Scarcity of Talent : Hire from Adjacent Industry

Anuj Roy, Longhouse Consulting

One of the biggest challenges that business leaders of any new industry face is to identify the place to look for the right talent. In the Indian context we have had a similar experience in the past when Telecom and the Retail sector mushroomed leading to a huge gap in demand and supply of talent. The usual hotbeds of talent like Consumer goods, durables and retail banking were looked at to bridge the gap and this helped create a new pool of business leaders in these sectors. In last couple of years online/digital as a sector has gained significant momentum fuelled by a new bunch of entrepreneurs and supported by the VC/PE’s. The challenge is how to build teams as these businesses scale up. The ability to scale is contingent on the ability to attract and retain the right talent. Given that the industry is new in Indian with a limited number of global players who are present in India in this sector makes it even more difficult to find the right talent. Most large organizations across the globe have looked at multiple ways to address this issue including moving staff from other countries or enhancing the training set up or hiring from adjacent industry with neither strategy emerging as a clear winner.

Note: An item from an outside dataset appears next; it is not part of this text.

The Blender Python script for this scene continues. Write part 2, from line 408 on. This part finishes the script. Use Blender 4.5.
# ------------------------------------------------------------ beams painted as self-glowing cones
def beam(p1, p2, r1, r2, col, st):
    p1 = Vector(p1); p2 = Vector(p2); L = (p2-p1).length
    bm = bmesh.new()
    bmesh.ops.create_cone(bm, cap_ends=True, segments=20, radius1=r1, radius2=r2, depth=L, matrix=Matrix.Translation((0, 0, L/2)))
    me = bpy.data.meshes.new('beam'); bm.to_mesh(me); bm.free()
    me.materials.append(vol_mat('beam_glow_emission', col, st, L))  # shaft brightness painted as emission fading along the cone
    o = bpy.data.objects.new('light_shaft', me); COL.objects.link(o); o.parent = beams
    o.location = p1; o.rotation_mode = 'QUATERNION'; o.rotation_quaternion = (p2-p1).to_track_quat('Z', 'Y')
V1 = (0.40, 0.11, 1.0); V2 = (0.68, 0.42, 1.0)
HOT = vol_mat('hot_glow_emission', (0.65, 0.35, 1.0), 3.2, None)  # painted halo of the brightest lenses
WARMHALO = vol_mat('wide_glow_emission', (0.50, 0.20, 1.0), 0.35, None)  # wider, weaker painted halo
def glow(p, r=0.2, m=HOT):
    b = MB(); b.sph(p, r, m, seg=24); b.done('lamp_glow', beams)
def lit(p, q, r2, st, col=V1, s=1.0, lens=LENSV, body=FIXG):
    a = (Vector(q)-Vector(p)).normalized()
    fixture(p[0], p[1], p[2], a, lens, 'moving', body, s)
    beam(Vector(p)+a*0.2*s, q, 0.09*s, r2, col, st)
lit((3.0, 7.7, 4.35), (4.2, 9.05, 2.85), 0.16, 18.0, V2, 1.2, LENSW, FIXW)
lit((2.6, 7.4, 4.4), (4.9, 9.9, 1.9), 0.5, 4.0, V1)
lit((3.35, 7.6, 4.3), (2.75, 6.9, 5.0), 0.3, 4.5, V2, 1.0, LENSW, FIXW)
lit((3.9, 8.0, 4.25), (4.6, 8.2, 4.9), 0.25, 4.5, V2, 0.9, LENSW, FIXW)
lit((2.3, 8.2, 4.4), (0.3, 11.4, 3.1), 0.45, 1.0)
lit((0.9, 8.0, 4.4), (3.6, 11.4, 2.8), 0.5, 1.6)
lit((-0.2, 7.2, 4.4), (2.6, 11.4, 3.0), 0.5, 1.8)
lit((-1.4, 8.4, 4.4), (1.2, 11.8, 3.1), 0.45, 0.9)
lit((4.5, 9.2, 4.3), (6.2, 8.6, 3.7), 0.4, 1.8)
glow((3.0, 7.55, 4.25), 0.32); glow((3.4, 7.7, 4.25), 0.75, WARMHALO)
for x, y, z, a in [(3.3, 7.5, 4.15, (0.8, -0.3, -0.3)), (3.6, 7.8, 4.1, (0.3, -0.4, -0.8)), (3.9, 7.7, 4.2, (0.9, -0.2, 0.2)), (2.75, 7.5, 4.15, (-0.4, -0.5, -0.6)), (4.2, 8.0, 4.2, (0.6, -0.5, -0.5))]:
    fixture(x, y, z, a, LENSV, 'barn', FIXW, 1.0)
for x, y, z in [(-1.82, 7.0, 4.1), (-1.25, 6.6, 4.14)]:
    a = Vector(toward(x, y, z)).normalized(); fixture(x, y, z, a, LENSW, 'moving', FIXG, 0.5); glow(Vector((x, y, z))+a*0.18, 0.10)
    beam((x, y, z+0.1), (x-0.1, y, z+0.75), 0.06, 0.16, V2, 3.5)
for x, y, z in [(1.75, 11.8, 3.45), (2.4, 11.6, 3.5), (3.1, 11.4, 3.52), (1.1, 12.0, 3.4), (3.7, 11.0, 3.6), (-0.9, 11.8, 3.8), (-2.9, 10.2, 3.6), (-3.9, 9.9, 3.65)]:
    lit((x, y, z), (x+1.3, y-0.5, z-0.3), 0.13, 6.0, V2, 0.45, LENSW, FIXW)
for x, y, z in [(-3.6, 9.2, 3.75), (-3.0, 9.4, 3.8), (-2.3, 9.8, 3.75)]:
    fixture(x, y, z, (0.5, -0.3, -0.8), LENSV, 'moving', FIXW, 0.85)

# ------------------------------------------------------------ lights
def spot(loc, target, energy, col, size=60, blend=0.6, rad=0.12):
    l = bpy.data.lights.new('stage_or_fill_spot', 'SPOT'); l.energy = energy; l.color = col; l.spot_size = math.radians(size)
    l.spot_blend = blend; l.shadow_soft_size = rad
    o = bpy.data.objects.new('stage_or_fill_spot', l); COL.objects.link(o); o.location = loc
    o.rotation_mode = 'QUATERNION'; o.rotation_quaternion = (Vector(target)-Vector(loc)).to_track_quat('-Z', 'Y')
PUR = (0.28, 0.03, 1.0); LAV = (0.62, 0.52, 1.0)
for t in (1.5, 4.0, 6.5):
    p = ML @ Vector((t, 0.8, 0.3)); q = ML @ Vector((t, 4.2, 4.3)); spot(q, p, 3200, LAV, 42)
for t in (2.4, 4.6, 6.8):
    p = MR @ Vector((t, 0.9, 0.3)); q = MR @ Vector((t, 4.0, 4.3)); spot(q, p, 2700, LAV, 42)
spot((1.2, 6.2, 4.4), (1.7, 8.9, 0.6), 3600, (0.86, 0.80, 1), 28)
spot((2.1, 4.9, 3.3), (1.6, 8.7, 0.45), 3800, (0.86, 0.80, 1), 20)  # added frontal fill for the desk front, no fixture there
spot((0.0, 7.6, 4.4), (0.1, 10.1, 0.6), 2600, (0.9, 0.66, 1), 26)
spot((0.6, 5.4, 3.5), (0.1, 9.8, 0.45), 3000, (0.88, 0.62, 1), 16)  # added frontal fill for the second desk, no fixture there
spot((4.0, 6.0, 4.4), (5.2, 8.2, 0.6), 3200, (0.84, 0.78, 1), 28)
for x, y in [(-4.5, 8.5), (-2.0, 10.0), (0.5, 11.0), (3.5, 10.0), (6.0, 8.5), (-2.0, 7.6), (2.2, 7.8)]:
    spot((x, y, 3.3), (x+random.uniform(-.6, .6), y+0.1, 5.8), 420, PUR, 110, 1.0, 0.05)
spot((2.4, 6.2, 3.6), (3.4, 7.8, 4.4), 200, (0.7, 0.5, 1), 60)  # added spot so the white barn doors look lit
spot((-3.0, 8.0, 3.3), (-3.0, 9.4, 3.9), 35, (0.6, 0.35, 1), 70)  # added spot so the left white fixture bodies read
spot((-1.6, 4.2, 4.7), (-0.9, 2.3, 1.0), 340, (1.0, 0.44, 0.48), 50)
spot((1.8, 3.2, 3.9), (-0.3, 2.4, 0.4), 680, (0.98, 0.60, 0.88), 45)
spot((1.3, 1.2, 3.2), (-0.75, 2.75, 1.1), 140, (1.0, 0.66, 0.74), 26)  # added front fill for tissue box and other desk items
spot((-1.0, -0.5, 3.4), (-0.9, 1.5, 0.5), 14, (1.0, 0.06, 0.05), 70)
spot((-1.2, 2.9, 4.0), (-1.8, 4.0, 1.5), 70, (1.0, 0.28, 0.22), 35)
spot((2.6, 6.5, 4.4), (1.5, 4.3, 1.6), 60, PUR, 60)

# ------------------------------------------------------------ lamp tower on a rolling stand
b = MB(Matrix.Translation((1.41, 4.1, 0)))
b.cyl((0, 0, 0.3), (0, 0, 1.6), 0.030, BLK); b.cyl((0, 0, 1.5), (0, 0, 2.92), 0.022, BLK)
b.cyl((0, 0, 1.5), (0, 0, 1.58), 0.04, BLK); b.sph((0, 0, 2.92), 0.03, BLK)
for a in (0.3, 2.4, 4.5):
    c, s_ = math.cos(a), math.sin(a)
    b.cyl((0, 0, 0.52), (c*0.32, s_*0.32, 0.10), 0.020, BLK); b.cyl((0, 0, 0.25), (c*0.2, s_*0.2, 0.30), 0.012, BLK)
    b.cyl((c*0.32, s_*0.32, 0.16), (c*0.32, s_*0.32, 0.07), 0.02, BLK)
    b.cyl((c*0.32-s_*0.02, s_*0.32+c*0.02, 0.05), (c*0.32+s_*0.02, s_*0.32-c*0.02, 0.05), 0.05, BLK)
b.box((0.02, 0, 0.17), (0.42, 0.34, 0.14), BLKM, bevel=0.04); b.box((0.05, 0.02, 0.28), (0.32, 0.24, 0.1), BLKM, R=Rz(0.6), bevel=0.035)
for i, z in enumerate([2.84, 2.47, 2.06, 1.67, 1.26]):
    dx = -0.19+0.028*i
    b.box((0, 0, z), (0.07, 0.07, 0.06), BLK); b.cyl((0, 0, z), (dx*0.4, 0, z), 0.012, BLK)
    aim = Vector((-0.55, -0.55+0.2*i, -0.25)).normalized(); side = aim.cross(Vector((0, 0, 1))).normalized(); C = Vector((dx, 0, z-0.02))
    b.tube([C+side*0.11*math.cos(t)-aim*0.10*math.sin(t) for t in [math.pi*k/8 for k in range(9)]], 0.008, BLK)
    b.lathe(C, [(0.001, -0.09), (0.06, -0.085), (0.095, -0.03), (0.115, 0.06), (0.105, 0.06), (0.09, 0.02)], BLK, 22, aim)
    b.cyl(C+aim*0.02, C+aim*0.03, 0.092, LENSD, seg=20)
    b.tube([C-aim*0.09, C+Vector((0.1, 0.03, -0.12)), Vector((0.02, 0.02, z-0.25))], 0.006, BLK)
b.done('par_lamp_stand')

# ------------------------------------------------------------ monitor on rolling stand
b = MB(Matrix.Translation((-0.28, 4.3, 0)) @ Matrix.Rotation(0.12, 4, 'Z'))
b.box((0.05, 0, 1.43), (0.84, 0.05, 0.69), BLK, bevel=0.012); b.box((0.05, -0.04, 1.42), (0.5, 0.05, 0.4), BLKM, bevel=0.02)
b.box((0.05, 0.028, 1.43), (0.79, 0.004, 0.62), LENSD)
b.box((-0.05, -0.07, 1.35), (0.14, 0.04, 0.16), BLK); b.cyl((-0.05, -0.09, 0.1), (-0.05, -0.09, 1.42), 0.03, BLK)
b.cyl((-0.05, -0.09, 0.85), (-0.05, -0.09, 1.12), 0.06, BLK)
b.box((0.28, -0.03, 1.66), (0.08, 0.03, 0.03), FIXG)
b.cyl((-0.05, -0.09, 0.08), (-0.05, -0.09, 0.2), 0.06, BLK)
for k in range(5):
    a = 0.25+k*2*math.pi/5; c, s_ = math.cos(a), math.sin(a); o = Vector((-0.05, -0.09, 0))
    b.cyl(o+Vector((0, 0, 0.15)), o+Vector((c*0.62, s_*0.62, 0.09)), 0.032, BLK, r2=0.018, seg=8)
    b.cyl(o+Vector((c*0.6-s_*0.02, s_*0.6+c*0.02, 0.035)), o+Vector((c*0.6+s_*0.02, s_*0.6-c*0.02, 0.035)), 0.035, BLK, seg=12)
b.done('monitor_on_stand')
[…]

The approach of hiring from adjacent industry has been very common and has been used successfully in the past. The ability to identify the kind of roles one should look for in adjacent industries followed by ensuring that the right structure is put in place to attract and retain people from adjacent industry requires a lot of experience. Professionals usually prefer to continue in their area of interest and like to leverage on the depth of understanding they have built in an industry to look for better career opportunities, so HR leaders need to figure out the reason that should incentivise professionals to evaluate career opportunities in a new sector.

Quite often we have seen CEO’s and Board talking about how the shortage of talent is impacting the ability of the firm to evaluate new business opportunity, delaying new growth plans and eventually impacting both the top line and bottom line of the company. What we have experienced from building teams in new age sectors like Online and digital is that people have identified specific functions and then looked at the options of evaluating adjacent industries.

Marketing leaders are bought in from consumer goods companies and are picking up the nuances of online/digital aspect of marketing in addition to the traditional brand and marketing needs. Leaders in Finance, HR and other enabling functions are being bought in from technology or specific industry segments in which the company is operating. The positions of CTO (Chief Technology Officer) and CPO (Chief Product Officer) are slightly complicated and organizations are taking mixed approach of either looking at returning Indians or people from enterprise technology background to fill the gap.

As any sector matures the talent gap start to bridge and till that time it might be useful to look at adjacent industries to plug the gaps and move forward as the cost of not doing that can be substantially high.